Although James lost two regents of his blood to assassination before he was four, the second of whom — his grandfather — he witnessed bleeding to death, his subsequent childhood at Stirling Castle was surprisingly safe. Secure from deposition and mortal peril, that is; James was still subject to the physical and mental sadism of a genius, his celebrated tutor George Buchanan, a man capable of kindness and intellectual integrity who deliberately withheld the best of himself and inflicted the worst, twisted by anti-Stuart ideology that seems to have been opportunistic in origin.

Russell parts company from many traditional accounts, stating that James was not a victim of “grooming” or romantically involved in any way with his dashing, older French cousin, Esmé Stuart. Esmé undid much of Buchanan’s malign work, instilling in the traumatised, uncouth but brilliant young king self-confidence (successfully) and dignity (rather less so). Russell sees Esmé and his children as James’s preferred successors to Scotland before he himself had issue. Their claim was inferior to that of the Hamiltons, but that great house’s chief was then insane.

In any case, James kept a constant eye on bigger game to the south, the English throne of his godmother, Elizabeth. James tirelessly pursued his confirmation as Elizabeth’s heir, while trying and failing to save her captive, his own estranged mother Mary Queen of Scots, from execution. Within these negotiations Russell locates the king’s first known homosexual attachment, a callow double agent, Patrick Gray.

Gray made a hash of everything, though in enforced retirement he was “admired for his ability to plan parties”. His more amiable and loyal replacement was Alexander Lindsay, the king’s beloved “Sandy”. Other possibilities, such as the Earl of Huntly, seem more ambiguous, harder to extricate from their mainly political significance. In each case Russell gamely and clearly lays out the evidence, laudably relaxed about possible readerly dissent.

Queen James: The Life and Loves of Britain’s First King, Gareth Russell
(William Collins, £25)

Blazing firelight casts grim shadow about the king’s marriage to Anna of Denmark, an event which precipitated the notorious North Berwick witch trials; Russell neither emphasises nor excuses the king’s culpability. Queen Anna, a consort long underappreciated by historians, deservedly receives as sustained attention as any of the king’s men.

Another woman, “Fair Mistress Anne Murray”, makes a brief appearance; the king wrote her some conventional poetry early in his marriage, and, though Russell seems tentatively convinced, I would personally settle here for an old Scots “not proven”.

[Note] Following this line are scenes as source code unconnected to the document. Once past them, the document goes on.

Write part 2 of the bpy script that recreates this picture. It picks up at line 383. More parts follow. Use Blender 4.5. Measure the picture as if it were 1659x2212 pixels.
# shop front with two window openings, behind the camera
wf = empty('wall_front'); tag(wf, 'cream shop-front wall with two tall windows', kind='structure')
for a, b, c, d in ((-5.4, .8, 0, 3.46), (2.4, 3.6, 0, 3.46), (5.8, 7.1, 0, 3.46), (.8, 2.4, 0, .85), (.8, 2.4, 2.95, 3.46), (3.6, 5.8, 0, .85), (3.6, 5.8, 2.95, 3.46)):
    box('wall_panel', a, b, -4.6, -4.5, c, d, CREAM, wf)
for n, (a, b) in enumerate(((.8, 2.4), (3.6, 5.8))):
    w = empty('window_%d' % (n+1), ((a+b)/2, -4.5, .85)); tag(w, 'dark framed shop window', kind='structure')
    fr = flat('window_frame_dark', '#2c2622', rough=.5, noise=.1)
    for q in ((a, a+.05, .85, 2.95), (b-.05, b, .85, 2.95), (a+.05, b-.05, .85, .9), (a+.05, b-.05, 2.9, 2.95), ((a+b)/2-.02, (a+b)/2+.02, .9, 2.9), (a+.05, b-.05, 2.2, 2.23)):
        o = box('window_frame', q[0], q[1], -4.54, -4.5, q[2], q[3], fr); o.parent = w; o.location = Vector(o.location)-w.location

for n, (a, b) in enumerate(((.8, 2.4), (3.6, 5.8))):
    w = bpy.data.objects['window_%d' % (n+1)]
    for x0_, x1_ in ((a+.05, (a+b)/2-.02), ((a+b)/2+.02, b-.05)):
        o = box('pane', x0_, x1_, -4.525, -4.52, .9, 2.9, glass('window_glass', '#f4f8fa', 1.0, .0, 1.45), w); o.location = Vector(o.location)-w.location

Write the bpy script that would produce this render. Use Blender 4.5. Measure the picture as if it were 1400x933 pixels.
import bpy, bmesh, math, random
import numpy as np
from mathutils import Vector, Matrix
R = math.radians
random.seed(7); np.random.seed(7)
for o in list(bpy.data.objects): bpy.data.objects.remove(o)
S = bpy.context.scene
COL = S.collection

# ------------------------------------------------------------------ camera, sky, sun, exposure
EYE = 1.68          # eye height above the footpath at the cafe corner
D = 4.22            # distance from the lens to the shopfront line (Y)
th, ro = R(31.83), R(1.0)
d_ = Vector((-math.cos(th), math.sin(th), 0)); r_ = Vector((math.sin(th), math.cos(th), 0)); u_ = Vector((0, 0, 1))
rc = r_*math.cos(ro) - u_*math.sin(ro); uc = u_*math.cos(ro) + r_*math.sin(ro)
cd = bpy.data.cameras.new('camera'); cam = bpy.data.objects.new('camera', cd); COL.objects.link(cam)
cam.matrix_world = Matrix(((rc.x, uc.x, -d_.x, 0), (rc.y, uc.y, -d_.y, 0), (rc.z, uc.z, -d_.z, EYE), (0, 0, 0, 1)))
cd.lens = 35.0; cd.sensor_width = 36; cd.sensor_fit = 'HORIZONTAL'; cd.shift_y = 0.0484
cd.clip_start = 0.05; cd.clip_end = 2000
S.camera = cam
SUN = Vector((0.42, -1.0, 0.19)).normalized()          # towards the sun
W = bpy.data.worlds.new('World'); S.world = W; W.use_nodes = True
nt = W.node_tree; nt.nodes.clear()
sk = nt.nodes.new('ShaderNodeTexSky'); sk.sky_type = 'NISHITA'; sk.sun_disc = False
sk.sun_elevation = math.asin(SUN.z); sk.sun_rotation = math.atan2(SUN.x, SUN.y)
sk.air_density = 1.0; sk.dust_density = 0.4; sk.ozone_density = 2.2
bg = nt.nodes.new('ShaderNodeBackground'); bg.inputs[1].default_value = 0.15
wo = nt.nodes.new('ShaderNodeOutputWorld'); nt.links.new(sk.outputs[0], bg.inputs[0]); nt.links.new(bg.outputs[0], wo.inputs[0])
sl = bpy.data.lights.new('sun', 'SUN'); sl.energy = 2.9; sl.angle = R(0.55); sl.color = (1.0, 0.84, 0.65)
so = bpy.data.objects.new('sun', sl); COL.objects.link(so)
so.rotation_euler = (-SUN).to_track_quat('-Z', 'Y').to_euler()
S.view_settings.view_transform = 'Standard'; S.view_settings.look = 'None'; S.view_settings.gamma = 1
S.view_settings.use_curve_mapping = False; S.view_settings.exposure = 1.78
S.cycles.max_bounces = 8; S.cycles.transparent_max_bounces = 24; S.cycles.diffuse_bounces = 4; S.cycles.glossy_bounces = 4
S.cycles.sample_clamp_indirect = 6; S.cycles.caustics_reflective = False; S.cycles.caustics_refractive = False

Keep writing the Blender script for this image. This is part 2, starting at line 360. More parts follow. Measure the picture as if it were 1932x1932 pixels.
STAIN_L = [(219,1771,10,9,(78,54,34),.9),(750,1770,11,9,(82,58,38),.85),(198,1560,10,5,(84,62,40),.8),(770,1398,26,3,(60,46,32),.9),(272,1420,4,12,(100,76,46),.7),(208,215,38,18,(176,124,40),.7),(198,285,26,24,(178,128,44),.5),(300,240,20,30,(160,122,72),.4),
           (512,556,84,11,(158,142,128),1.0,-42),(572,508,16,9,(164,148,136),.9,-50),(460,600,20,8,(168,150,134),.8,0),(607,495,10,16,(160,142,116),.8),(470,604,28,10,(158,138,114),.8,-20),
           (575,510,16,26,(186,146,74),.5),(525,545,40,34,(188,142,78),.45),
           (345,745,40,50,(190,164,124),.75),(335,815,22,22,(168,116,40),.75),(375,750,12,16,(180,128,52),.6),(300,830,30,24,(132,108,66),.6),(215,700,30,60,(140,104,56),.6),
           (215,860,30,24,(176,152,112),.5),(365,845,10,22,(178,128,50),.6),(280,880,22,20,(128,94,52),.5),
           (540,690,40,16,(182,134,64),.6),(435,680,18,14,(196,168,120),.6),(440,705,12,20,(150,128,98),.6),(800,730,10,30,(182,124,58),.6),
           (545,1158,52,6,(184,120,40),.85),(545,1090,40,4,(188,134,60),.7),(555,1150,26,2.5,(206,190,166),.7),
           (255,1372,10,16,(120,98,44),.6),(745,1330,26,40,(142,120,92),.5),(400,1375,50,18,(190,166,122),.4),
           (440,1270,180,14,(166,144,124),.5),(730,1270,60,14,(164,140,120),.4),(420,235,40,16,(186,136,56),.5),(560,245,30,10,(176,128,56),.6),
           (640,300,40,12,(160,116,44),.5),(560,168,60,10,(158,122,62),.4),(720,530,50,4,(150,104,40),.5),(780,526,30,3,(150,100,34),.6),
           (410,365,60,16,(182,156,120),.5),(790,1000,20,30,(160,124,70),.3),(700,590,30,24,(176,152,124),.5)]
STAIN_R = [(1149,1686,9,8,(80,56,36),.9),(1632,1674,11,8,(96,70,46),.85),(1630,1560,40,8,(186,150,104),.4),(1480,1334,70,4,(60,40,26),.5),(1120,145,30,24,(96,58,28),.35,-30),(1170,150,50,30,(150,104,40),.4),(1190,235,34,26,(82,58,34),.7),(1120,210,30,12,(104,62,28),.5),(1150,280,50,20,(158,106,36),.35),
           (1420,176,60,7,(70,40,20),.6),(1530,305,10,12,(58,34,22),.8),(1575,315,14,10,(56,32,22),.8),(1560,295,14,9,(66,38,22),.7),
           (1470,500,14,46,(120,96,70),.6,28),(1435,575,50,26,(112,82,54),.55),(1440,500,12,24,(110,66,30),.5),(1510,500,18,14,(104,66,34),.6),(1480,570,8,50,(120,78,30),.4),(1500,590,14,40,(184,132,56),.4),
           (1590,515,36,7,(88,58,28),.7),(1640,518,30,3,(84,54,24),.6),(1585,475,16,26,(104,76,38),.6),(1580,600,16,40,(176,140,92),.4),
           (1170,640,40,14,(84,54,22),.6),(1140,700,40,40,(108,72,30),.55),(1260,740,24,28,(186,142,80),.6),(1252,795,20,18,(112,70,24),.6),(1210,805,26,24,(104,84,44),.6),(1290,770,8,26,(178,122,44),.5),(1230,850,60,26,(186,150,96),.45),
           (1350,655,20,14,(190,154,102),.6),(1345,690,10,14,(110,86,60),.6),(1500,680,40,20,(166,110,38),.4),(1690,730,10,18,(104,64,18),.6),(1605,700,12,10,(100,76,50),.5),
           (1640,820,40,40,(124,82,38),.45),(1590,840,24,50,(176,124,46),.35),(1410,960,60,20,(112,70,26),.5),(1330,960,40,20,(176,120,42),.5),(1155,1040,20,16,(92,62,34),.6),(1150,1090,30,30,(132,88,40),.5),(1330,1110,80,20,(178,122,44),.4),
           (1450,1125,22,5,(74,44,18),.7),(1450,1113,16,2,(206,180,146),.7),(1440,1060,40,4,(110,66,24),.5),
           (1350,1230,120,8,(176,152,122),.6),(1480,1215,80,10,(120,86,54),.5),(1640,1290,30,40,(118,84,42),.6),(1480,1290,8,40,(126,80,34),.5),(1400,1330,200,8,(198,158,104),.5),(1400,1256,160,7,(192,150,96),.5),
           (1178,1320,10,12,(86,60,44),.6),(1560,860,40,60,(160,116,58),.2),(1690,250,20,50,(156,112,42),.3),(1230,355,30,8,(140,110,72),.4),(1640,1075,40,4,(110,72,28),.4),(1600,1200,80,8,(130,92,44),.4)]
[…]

The fat English years are more familiar than the lean Scottish ones; Russell sums them up with the brilliant formulation that James “seemed to prefer England to Scotland but the Scots to the English”. It was in the end a true-born Englishman who won out over Scottish wiles, not that the English proved at all grateful.

The major Scots favourite of the English Jacobean reign was Robert Carr, later Earl of Somerset, finally a convicted poisoner. His rise and downfall, to posterity as to contemporaries, appears to encapsulate all the ways in which James’s surprising efficiency north of the border had curdled into fainéant corruption to its south. Somerset’s rivals overplayed their hand with their candidate to supplant him, a penniless Leicestershire youth who happened to be the most handsome, insinuating man in Europe, George Villiers, later Duke of Buckingham.

The general historian chooses between two techniques — directly to supply intrigued if not always informed readers with the past’s pungent taste or to translate that past into seductively contemporary terms. Gareth Russell, an unmatchable master of the second school, is also sophisticated enough wholly to avoid its anachronistic potential pitfalls.

Facing stiff competition from Lucy Hughes-Hallett in the bookshops and Mary & George on the screen, Queen James nonetheless deserves to emerge as triumphant as ever did King James at Holyrood, or Buckingham at Whitehall.